● **DATASET CONTENT**:
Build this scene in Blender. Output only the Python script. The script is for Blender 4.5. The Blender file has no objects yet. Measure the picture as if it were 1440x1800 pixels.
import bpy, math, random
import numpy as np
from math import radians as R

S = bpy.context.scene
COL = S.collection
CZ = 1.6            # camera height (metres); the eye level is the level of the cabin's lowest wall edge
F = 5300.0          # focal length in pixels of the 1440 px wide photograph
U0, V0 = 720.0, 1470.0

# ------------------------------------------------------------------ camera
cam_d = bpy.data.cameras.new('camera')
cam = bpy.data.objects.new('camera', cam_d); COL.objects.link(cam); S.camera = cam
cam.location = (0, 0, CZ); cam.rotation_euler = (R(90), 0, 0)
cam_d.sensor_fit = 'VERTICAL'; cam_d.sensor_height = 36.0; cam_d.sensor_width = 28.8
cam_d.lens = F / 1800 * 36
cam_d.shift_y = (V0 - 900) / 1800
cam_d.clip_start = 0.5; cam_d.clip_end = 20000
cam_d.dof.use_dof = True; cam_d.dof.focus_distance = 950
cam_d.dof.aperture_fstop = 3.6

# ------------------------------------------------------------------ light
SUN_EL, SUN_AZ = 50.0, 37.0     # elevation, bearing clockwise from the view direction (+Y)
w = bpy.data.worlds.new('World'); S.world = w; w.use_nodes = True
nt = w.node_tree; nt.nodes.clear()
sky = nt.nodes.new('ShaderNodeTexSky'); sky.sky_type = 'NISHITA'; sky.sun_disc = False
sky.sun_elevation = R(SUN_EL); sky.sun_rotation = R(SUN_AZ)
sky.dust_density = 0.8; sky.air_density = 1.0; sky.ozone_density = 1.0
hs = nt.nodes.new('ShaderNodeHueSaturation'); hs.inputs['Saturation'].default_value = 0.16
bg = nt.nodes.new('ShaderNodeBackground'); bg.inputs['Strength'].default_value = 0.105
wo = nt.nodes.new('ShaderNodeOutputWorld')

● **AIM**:
Please reproduce exactly the lines above, beginning with the first and ending with the line that contains "from math import radians as R", and include nothing outside that range.

● **EXERCISE OUTPUT**:
Build this scene in Blender. Output only the Python script. The script is for Blender 4.5. The Blender file has no objects yet. Measure the picture as if it were 1440x1800 pixels.
import bpy, math, random
import numpy as np
from math import radians as R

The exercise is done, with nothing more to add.